DATA SEGMENT —
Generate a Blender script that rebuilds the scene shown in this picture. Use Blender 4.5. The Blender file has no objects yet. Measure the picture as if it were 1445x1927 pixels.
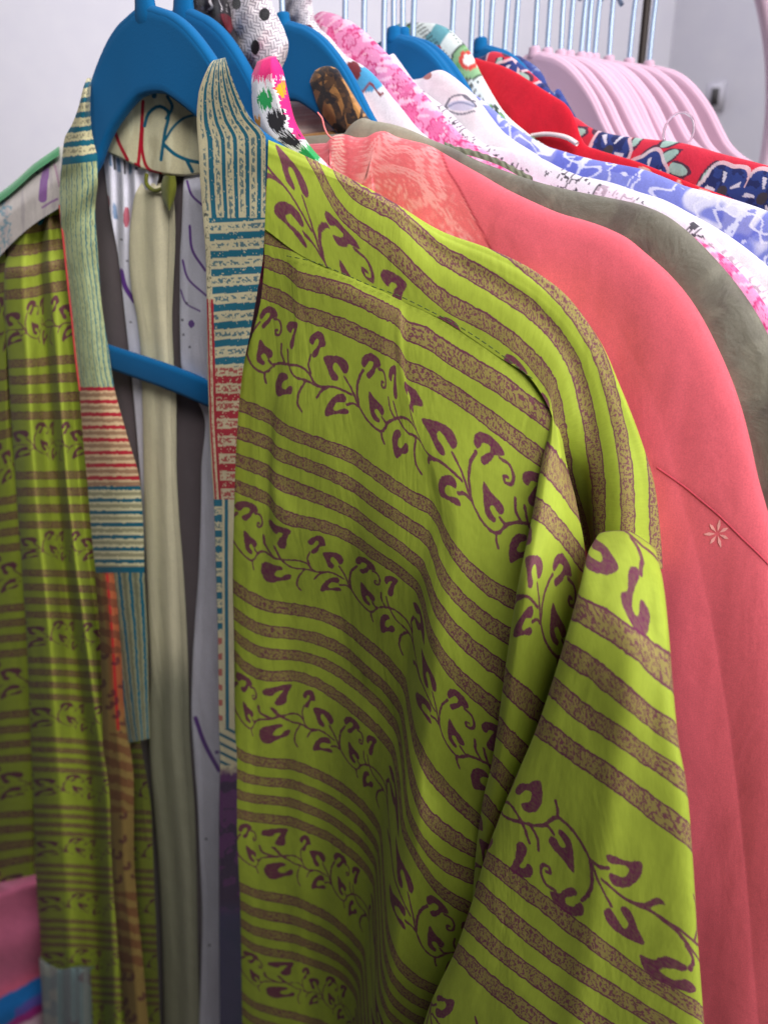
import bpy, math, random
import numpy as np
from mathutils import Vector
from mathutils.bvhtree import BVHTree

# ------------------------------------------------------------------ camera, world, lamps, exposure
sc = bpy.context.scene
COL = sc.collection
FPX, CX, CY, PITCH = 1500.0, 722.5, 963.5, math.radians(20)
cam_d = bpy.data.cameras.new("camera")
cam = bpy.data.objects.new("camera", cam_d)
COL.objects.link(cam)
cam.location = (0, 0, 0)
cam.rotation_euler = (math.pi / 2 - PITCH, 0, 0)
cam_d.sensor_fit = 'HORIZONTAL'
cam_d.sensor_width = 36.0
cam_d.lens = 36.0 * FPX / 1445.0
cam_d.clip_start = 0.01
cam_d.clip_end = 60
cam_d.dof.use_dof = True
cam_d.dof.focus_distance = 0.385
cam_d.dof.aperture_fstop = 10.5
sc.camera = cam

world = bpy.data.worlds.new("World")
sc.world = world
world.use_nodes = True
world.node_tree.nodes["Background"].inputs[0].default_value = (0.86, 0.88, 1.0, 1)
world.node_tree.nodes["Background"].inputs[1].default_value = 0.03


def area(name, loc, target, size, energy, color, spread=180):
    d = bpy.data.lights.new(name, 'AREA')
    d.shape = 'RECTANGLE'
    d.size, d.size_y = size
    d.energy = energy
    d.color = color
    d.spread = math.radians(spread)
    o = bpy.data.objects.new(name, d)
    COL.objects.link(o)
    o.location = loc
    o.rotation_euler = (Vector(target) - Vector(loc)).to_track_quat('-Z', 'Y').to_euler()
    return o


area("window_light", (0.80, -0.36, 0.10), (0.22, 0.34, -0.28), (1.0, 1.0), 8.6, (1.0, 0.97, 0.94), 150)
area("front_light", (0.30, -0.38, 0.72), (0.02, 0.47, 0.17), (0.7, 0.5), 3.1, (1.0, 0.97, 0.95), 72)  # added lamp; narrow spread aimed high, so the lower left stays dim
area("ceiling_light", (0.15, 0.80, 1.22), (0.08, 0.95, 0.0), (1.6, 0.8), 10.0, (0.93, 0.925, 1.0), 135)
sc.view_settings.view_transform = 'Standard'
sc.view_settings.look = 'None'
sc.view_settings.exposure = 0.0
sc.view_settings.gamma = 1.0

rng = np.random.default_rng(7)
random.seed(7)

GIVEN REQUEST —
Keep the pictures out of the copy and return the rest of the data above exactly.

FULL SOLUTION —
Generate a Blender script that rebuilds the scene shown in this picture. Use Blender 4.5. The Blender file has no objects yet. Measure the picture as if it were 1445x1927 pixels.
import bpy, math, random
import numpy as np
from mathutils import Vector
from mathutils.bvhtree import BVHTree

# ------------------------------------------------------------------ camera, world, lamps, exposure
sc = bpy.context.scene
COL = sc.collection
FPX, CX, CY, PITCH = 1500.0, 722.5, 963.5, math.radians(20)
cam_d = bpy.data.cameras.new("camera")
cam = bpy.data.objects.new("camera", cam_d)
COL.objects.link(cam)
cam.location = (0, 0, 0)
cam.rotation_euler = (math.pi / 2 - PITCH, 0, 0)
cam_d.sensor_fit = 'HORIZONTAL'
cam_d.sensor_width = 36.0
cam_d.lens = 36.0 * FPX / 1445.0
cam_d.clip_start = 0.01
cam_d.clip_end = 60
cam_d.dof.use_dof = True
cam_d.dof.focus_distance = 0.385
cam_d.dof.aperture_fstop = 10.5
sc.camera = cam

world = bpy.data.worlds.new("World")
sc.world = world
world.use_nodes = True
world.node_tree.nodes["Background"].inputs[0].default_value = (0.86, 0.88, 1.0, 1)
world.node_tree.nodes["Background"].inputs[1].default_value = 0.03


def area(name, loc, target, size, energy, color, spread=180):
    d = bpy.data.lights.new(name, 'AREA')
    d.shape = 'RECTANGLE'
    d.size, d.size_y = size
    d.energy = energy
    d.color = color
    d.spread = math.radians(spread)
    o = bpy.data.objects.new(name, d)
    COL.objects.link(o)
    o.location = loc
    o.rotation_euler = (Vector(target) - Vector(loc)).to_track_quat('-Z', 'Y').to_euler()
    return o


area("window_light", (0.80, -0.36, 0.10), (0.22, 0.34, -0.28), (1.0, 1.0), 8.6, (1.0, 0.97, 0.94), 150)
area("front_light", (0.30, -0.38, 0.72), (0.02, 0.47, 0.17), (0.7, 0.5), 3.1, (1.0, 0.97, 0.95), 72)  # added lamp; narrow spread aimed high, so the lower left stays dim
area("ceiling_light", (0.15, 0.80, 1.22), (0.08, 0.95, 0.0), (1.6, 0.8), 10.0, (0.93, 0.925, 1.0), 135)
sc.view_settings.view_transform = 'Standard'
sc.view_settings.look = 'None'
sc.view_settings.exposure = 0.0
sc.view_settings.gamma = 1.0

rng = np.random.default_rng(7)
random.seed(7)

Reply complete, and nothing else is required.